Find each line with the word "scene" and state how many there are, nothing more.

--- Start Available data ---

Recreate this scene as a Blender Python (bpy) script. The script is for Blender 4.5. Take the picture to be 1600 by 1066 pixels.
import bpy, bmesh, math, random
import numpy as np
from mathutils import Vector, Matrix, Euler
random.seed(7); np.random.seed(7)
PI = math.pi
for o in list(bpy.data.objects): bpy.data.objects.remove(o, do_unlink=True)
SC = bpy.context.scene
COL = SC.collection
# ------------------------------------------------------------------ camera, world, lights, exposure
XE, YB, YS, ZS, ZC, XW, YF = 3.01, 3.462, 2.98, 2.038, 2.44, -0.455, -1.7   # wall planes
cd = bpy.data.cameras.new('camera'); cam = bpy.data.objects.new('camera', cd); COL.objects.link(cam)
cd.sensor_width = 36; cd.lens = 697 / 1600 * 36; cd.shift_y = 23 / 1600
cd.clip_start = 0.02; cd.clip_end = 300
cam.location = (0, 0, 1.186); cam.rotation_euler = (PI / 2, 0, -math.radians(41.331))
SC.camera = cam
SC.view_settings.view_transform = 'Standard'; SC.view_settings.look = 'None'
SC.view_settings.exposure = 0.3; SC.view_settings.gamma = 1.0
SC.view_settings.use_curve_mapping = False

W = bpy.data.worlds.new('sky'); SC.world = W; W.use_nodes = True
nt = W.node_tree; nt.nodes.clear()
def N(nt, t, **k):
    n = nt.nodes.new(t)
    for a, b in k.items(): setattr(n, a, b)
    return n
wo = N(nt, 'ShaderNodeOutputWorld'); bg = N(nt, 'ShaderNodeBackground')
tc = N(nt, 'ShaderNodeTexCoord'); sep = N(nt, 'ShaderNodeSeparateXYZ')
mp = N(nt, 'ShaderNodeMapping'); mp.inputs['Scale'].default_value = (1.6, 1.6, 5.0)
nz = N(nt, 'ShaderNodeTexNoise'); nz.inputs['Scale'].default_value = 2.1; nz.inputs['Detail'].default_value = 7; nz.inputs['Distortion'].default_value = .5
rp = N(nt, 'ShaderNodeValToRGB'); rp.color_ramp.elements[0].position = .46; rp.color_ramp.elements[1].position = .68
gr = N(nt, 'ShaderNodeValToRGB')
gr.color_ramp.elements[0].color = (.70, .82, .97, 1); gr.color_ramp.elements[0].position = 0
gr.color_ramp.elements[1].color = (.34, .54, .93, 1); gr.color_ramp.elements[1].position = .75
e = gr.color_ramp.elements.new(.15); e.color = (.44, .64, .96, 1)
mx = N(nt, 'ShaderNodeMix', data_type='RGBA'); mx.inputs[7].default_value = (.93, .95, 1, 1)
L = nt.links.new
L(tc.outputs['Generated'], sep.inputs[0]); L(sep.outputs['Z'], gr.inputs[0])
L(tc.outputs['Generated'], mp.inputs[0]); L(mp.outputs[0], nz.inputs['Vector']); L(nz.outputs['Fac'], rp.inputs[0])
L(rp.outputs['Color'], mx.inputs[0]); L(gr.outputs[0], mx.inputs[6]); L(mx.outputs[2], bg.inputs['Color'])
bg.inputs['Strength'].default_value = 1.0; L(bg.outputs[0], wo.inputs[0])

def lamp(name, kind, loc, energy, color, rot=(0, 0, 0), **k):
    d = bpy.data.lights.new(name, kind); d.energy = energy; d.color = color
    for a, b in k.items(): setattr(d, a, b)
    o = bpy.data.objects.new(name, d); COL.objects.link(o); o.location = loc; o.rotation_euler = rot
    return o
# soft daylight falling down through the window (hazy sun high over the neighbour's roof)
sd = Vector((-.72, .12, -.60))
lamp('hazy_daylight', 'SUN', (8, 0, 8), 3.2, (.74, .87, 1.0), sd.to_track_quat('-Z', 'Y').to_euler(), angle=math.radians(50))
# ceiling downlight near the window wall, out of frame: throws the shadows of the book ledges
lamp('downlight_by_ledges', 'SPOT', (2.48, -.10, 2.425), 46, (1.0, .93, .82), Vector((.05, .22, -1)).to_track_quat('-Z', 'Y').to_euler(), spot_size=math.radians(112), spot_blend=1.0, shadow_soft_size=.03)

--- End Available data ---

• Task solution:
2